The dirty snowball: The comet 67P Churyumov-Gerasimenko which is now home to the Philae lander © ESA

The Rosetta mission has reached its goal, a comet currently half a billion kilometres from Earth. Soon we should know more than ever about these objects. But why are they so important?

  • Why are people talking about comets?

    Yesterday was one of the greatest days in the history of space exploration. After a ten year, 6 billion kilometre journey through the solar system the Rosetta spacecraft released its fridge-sized lander called Philae which then made the first landing on the surface of a comet.

  • Why is this mission important?

    Partly because of the astonishing engineering feat of simply getting there. The comet, which is called 67P Churyumov-Gerasimenko, is only a few kilometres across and travelling at 135,000 kilometres per hour. Launching a space probe and guiding it through the solar system, using both Mars and Earth (three times) to accelerate it on its way, to a rendezvous after ten years with such a small and fast-moving object is a technical triumph for the European Space Agency.

    But it is also important because it will give us so much more information about comets and what they’re made of.

  • What are comets?

    Comets are fossils, made of material left over as the planets came together from a giant cloud of dust whirling around the newborn sun 4.6 billion years ago. They are among the oldest objects in the solar system. There are billions of them.

    They are composed of rock and ice, like a very dirty snowball. When they approach the Sun its heat melts the surface and produces a great stream of gaseous debris, the comet’s ‘tail’, stretching for thousands of kilometres. Some of these can be very spectacular when seen from Earth.

    The dramatic appearance of a comet in the heavens used to be considered a sign of some forthcoming upheaval on earth, the death of a king, for example.

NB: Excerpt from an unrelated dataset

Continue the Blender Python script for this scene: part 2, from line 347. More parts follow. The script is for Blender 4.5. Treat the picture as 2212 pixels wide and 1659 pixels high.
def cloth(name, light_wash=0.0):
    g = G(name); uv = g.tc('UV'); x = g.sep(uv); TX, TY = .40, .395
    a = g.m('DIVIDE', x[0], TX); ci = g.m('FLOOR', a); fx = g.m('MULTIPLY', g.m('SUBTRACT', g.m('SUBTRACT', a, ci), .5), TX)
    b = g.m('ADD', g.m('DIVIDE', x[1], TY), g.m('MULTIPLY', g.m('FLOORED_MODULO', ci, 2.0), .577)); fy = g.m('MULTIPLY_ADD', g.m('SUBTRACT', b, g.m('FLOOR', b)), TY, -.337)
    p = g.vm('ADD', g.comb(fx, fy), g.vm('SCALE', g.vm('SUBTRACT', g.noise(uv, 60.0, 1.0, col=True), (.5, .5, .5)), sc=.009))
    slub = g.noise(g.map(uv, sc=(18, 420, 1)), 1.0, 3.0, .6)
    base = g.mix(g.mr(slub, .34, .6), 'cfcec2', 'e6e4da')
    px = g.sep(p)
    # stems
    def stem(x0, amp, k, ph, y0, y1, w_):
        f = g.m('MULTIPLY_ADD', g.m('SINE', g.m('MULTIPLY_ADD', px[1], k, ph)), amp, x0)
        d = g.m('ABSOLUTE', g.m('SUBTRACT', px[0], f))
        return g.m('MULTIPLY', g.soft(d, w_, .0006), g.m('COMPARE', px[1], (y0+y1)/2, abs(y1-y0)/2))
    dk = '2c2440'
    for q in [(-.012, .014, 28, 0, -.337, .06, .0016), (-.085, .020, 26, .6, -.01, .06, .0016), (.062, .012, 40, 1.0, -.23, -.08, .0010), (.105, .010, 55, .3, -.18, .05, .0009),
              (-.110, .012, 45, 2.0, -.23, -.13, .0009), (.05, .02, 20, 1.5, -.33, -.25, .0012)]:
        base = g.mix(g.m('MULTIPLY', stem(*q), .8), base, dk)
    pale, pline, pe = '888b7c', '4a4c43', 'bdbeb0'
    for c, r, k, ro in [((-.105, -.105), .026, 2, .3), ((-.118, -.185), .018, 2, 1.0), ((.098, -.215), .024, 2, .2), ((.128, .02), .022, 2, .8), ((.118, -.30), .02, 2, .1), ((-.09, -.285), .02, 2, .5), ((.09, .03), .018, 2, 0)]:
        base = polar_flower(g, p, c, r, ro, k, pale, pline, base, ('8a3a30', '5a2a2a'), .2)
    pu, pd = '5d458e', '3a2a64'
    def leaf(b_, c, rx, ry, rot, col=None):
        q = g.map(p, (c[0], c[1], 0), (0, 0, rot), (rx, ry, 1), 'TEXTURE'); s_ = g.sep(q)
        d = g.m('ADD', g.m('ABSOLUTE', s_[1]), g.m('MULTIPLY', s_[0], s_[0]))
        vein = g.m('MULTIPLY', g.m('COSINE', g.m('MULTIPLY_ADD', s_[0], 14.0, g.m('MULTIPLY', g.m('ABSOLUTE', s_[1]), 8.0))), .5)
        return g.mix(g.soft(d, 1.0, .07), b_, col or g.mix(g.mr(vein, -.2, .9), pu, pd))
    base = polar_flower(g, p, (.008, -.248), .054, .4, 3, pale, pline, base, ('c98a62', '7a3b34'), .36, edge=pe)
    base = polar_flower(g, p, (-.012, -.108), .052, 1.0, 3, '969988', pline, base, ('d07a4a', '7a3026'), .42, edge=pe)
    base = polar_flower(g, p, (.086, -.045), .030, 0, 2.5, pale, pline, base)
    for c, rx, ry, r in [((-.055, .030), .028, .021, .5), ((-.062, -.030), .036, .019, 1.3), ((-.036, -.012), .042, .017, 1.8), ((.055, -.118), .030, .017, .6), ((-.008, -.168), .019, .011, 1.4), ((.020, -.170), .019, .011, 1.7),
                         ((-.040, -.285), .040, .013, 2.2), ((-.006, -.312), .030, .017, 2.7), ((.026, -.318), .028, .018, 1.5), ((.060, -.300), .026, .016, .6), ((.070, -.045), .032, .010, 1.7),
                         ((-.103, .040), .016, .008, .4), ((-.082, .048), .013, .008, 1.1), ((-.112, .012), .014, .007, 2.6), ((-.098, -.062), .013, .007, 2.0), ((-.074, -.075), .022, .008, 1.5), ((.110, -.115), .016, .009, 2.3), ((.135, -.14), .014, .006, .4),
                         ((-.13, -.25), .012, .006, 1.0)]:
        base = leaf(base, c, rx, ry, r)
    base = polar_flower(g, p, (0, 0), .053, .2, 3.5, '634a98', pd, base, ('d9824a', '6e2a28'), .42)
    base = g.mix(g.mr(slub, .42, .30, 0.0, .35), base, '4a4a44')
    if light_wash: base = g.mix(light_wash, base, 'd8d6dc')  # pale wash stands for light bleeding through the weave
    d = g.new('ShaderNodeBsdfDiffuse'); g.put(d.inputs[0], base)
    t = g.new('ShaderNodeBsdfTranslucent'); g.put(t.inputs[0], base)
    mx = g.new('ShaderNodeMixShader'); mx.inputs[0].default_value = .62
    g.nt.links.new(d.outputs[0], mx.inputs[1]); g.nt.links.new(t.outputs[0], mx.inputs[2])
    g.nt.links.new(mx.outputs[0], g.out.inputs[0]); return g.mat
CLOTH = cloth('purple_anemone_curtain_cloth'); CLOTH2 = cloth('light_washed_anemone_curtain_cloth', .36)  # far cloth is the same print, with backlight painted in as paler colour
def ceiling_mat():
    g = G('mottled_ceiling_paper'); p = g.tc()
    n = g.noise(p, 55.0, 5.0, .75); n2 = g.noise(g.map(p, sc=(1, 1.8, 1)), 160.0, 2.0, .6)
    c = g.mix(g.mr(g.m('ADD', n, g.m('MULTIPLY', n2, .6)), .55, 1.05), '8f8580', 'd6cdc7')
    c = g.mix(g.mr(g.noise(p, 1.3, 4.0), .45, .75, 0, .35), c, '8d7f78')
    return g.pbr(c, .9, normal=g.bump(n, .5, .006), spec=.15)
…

One of the most famous, Halley’s comet, makes an appearance in the Bayeux Tapestry which records the Norman Invasion of England in 1066 and the Battle of Hastings in which King Harold was killed.

  • Why do we need to know more about them?

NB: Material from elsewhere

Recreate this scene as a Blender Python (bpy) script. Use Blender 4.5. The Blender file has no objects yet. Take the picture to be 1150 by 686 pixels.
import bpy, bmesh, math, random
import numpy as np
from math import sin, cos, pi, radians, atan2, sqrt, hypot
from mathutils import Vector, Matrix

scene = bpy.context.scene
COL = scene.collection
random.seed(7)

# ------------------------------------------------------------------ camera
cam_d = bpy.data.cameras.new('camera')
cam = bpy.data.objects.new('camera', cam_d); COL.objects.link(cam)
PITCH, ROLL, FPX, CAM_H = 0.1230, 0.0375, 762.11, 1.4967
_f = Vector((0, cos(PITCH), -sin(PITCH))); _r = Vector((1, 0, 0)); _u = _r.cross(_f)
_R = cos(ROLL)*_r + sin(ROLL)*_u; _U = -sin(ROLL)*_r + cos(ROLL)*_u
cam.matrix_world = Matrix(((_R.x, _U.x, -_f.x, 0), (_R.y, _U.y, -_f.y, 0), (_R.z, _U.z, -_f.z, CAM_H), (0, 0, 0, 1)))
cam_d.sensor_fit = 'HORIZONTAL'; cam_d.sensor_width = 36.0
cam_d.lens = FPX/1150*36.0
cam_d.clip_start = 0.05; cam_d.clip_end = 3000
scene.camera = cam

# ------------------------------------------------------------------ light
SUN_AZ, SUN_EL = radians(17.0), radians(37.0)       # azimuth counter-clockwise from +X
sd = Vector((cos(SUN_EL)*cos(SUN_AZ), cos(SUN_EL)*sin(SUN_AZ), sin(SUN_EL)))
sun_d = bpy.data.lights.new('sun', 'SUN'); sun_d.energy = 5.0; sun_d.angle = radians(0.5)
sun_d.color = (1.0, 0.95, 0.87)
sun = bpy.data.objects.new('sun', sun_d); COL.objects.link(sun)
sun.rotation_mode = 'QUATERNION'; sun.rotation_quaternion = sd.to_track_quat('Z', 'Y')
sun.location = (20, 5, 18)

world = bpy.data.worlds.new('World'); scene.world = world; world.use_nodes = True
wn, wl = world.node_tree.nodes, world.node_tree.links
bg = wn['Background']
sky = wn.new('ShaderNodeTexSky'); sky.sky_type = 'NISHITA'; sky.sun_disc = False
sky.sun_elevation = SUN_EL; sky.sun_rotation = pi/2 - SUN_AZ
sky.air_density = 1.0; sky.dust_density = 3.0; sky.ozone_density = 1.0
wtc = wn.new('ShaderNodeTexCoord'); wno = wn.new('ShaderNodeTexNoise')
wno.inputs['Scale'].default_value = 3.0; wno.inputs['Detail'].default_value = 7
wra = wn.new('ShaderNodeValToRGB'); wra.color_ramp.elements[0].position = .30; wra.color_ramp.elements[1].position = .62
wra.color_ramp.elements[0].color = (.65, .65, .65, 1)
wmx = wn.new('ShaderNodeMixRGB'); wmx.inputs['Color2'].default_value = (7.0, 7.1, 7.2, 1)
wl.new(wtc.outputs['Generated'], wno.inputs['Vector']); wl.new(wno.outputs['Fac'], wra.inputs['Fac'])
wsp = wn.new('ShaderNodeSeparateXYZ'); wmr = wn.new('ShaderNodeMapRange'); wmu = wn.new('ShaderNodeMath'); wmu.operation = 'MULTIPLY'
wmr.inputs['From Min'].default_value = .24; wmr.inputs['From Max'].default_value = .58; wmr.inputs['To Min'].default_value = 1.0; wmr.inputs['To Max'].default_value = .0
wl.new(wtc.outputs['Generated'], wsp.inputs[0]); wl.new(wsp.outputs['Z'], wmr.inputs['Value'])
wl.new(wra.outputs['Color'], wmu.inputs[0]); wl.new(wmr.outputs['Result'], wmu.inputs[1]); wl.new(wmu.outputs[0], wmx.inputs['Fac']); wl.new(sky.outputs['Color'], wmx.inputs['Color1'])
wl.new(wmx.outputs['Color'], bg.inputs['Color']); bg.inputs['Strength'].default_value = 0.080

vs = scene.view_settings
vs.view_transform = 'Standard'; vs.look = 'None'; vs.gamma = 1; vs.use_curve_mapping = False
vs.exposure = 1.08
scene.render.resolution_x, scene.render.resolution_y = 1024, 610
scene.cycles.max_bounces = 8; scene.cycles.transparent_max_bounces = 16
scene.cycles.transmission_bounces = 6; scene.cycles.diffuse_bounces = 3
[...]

    Comets are of great interest to scientists because they are the oldest, most primitive bodies in the Solar System, preserving the earliest record of material from the nebula out of which it was formed. Planets have gone through chemical transformations, but comets have remained almost unchanged.

    Also it is likely they played an important role in forming Earth’s oceans and atmosphere. Where the sea came from is one of science’s great mysteries. Early on, the Earth is likely to have been hot, so water would have quickly disappeared into space. It may have oceans today only because it was bombarded by comets and carrying payloads of ice.

    Comets are also probably involved in the origin of life on Earth. Ground-based observations of about 150 comets have revealed that most have an abundance of organic compounds. There is little doubt that they helped to supply our planet with the molecular building blocks of life. Space may seem a great void, but out there are the remnants of the violent chemical reactions that took place in the birth and death of stars.

    Any organic molecules found by Rosetta will help show how much of a starter kit for life comets gave the Earth as a present from space.

  • How long will Rosetta’s mission last?

    It should end in December 2015. By then the comet will have reached its closest point to the Sun (in August 2015) and be heading back towards the outer Solar System. Rosetta will be the first spacecraft to witness, at close proximity, how a comet changes as it approaches the increasing intensity of the Sun’s radiation.

You Decide

  1. Is the Rosetta mission worth its cost of 1.4 billion euros?


  1. If it has taken Rosetta ten years to travel six billion kilometres to rendezvous with the comet, what has been its average speed on the journey?

Word Watch

European space agency
ESA is the European counterpart of NASA. It was created in its current form in 1975 from earlier joint European space ventures. Its members are Belgium, Denmark, France, Germany, Italy, the Netherlands, Spain, Sweden, Switzerland and the UK.
The name is taken from the Latin for ‘cloud’. Nebulas are vast interstellar clouds of dust, hydrogen and helium, sometimes stretching over hundreds of light-years.